Last modified: 2014-04-09 14:57:15 UTC
I'm creating this bug after a suggestion was made on ptwiki's anti-vandalism project[1]: there could be a message[2] showing the amount of time (seconds?) which the user will have to wait until the edit is allowed. This kind of feature is used e.g. on download sites, when the user is not registered. [1] https://pt.wikipedia.org/w/index.php?title=Wikip%C3%A9dia_Discuss%C3%A3o:Projetos/AntiVandalismo&oldid=36544217&uselang=en#Espera_para_salvar_edi.C3.A7.C3.A3o [2] Example in Portuguese: https://pt.wikipedia.org/w/index.php?oldid=36525547&uselang=en
[Please set severity to "enhancement" when asking for new features. Thanks!]
Is this *required* for rate limits to be useful for pt.wiki? (Please find out discussing on the wiki.) What the user currently gets is an error page saying the action was blocked, after which you have to choose "back" in your browser and submit again. It's not super-friendly but it's not supposed to happen to normal users, it does the job and is relatively easy to act upon for the user (unlike loops of CAPTCHA failures).
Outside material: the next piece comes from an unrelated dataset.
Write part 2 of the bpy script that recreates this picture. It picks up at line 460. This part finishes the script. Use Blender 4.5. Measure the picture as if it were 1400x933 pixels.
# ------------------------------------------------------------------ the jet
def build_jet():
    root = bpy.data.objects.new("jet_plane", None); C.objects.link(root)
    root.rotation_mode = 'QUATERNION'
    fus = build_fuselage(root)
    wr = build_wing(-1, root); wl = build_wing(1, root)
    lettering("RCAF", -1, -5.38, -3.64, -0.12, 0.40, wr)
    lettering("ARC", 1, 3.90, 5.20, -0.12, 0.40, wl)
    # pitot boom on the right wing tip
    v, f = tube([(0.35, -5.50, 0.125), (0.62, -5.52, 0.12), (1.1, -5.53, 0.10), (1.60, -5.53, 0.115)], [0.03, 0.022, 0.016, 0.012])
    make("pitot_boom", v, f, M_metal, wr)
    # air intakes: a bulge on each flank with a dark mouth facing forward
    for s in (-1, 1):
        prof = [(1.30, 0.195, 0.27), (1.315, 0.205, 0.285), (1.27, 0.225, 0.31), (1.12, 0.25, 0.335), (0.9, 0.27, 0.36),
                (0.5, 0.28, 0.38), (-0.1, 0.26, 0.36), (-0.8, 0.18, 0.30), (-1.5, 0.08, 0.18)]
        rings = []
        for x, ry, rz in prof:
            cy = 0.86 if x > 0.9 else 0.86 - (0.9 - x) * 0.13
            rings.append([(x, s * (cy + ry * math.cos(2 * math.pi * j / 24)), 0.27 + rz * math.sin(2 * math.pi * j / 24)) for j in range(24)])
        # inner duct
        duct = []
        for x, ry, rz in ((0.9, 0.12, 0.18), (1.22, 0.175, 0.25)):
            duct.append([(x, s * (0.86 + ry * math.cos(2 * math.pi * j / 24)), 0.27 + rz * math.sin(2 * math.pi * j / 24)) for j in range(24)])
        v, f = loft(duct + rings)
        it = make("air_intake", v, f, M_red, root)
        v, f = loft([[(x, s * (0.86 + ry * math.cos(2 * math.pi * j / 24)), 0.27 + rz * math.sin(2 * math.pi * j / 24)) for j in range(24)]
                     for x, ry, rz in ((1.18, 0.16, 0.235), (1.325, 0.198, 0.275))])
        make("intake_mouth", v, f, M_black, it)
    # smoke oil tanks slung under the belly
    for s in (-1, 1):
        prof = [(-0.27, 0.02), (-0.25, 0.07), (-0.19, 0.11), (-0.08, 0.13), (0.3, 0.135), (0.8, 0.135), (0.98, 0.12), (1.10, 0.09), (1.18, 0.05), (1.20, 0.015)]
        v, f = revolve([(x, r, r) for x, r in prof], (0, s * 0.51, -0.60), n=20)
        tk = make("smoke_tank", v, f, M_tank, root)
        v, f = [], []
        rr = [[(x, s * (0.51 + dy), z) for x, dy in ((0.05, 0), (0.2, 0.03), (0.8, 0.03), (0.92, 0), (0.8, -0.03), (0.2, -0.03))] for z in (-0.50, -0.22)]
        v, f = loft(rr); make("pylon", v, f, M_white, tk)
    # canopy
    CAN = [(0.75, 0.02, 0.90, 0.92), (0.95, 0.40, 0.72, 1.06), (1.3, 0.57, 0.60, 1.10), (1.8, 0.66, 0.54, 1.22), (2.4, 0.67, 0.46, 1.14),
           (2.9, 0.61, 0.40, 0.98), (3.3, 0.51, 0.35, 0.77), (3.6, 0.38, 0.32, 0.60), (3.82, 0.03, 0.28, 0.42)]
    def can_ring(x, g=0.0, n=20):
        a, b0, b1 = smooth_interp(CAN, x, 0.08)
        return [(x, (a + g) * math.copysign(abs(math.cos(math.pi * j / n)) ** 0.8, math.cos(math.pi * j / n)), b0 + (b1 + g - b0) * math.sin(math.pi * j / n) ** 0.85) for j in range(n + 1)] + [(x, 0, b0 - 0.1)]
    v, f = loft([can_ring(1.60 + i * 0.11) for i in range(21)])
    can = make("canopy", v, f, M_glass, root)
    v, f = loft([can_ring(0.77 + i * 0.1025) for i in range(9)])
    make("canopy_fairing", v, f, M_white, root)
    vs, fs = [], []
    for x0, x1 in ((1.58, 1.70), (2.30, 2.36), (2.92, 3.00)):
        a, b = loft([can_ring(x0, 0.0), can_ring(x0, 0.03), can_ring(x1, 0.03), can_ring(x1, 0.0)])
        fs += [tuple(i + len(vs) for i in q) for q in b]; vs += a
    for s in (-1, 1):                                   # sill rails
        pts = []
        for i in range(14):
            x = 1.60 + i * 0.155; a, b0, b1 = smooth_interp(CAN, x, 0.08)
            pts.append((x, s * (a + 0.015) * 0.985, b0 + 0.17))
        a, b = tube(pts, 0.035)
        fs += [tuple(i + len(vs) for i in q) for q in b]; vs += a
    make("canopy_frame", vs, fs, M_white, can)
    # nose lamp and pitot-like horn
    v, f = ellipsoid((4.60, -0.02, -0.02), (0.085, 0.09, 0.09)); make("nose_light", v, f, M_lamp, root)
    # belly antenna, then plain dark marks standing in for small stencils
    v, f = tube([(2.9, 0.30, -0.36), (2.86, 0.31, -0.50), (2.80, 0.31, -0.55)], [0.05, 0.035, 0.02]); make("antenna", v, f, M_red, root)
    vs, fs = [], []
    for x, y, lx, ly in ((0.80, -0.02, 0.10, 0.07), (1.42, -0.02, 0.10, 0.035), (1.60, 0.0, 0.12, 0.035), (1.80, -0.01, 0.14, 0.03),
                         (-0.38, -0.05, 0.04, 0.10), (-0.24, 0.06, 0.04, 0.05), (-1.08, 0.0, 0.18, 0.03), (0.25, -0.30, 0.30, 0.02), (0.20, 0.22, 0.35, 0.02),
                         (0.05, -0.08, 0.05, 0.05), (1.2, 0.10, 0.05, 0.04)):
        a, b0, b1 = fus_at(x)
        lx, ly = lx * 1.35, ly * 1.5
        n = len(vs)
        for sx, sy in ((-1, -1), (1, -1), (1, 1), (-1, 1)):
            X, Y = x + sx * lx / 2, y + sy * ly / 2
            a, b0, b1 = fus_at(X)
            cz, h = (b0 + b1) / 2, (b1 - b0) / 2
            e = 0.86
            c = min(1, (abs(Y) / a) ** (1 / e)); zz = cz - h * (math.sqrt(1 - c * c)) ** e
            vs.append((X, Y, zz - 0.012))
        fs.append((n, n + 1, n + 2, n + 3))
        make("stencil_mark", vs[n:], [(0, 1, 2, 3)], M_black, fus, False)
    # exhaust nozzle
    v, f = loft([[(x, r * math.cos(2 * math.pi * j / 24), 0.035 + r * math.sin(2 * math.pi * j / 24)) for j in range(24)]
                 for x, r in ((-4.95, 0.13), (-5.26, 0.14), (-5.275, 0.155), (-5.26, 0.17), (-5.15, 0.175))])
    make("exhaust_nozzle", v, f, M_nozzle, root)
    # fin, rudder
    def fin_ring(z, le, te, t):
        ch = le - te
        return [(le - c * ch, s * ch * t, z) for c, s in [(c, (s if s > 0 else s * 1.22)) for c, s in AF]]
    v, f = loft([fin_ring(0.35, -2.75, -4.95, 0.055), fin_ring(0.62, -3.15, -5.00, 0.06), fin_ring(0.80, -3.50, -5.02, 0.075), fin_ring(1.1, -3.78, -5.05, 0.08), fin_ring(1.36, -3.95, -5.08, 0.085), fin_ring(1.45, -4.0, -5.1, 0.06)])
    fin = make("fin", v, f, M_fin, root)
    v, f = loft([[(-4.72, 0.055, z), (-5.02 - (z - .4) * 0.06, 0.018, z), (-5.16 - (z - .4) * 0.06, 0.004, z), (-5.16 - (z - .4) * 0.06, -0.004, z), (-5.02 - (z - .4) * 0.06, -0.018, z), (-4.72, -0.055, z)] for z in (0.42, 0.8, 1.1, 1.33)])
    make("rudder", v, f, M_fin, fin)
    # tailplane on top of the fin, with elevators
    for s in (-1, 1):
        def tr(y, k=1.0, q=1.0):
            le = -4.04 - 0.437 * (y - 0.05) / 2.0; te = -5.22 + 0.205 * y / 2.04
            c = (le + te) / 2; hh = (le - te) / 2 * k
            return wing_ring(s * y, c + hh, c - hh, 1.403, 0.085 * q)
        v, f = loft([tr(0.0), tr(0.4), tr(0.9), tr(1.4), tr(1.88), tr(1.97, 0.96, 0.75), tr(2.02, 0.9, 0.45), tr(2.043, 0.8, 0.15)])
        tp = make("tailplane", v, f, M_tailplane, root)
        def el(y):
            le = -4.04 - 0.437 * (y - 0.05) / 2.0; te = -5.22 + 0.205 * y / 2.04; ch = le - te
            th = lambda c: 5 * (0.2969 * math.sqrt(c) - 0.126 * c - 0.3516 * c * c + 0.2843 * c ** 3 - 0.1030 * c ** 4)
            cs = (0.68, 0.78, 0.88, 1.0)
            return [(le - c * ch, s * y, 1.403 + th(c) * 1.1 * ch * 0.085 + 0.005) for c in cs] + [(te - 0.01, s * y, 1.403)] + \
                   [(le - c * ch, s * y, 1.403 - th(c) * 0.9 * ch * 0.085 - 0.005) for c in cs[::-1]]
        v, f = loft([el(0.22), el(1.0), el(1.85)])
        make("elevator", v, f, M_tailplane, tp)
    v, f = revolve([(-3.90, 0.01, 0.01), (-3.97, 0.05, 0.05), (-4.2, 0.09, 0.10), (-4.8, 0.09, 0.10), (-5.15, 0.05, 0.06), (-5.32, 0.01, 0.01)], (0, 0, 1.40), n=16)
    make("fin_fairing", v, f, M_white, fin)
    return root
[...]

Isn't it good enough for slowing down vandalism? I'm just trying to figure out the use case.
(In reply to comment #2) > Is this *required* for rate limits to be useful for pt.wiki? I don't think this is required for anything (and I agree with it being marked as "low priority"). I just though I should suggest it on Bugzilla, in case some developer thinks it is useful and wants to implement it (because on-wiki suggestions tend to be forgotten).
Ok, thanks for clarifying. With normal configurations, I think this (or something like this) would benefit especially those power users who happen to make a lot of changes in a short period of time but happen not to have noratelimits permission. It's easy to forget it, but rarely it happened to me that I wasn't sysop and got a bit frustrated by the rate limits error messages.